There are no real words to describe how I’m feeling or how I’m doing. All I know is I’m tired of grieving. Saw a friend’s wedding pictures and all it did was remind me that Erik is gone and although Rick is amazing, he’s not my twin soul.
I’m so tired of crying over all of this bullshit. All of it. It all just hurts so fucking bad. I really don’t know how I’ll bounce back from this.
We can’t get a dog until we go on vacation since all our money is tied to that. All I know is I don’t want another cat.
The cremation is tomorrow and I’m doing a virtual ceremony on Odin’s bday as doing it now feels too soon. I wouldn’t be able to keep myself together.
Until cremation his body is in a storage bin 🤧 covered with a bandana. We couldn’t shut his eyes which means he kept his eyes open because he was scared. He never bothered to go under the bed but he did and died right under me.
I keep expecting Odin to hop in bed and beg for food or sit at my feel napping.
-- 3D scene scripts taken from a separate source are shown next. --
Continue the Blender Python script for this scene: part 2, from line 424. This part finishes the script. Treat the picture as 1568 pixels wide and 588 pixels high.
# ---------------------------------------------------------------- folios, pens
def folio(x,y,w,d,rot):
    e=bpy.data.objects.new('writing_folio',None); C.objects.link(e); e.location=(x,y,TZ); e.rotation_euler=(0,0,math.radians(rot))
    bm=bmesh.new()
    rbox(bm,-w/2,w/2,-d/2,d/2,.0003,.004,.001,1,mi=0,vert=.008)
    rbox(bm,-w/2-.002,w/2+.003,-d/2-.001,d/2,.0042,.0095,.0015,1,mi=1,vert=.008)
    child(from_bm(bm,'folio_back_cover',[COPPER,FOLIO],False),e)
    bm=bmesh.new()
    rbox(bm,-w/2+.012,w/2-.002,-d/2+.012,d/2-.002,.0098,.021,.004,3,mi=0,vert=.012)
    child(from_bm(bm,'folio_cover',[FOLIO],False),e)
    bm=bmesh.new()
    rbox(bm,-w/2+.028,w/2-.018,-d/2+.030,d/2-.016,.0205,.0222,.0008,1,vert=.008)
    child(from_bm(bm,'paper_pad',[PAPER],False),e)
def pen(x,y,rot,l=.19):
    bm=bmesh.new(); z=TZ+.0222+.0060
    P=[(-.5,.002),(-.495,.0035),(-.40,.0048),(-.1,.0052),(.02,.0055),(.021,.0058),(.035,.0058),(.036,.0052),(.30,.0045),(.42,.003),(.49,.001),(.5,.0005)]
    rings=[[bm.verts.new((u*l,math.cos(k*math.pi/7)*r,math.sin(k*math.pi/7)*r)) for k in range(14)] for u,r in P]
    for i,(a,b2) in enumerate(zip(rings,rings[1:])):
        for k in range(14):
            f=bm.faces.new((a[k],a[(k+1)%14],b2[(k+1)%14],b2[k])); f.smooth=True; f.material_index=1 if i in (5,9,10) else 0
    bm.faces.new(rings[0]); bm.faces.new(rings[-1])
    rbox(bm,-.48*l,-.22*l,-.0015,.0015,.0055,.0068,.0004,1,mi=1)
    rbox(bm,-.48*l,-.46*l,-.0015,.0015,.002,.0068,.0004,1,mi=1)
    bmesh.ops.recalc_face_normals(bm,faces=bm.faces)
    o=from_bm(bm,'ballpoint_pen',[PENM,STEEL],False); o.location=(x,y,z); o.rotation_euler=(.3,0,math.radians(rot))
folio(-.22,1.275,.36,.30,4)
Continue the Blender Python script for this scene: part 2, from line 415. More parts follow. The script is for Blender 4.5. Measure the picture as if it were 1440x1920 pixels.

I just want this grief to stop and it feels like there just more and more. Seriously can’t take this bullshit anymore.
Odin was my favorite cat in the world. I made sure to let him know and to comfort him the best I could until we could get to the vet. Now we realize even if we did they would have likely put him down and the vet cost would be too much. He was dead the moment we noticed something was wrong.
I can’t believe I’m saying this but I actually just want to end it. This is all too much to grasp in any level.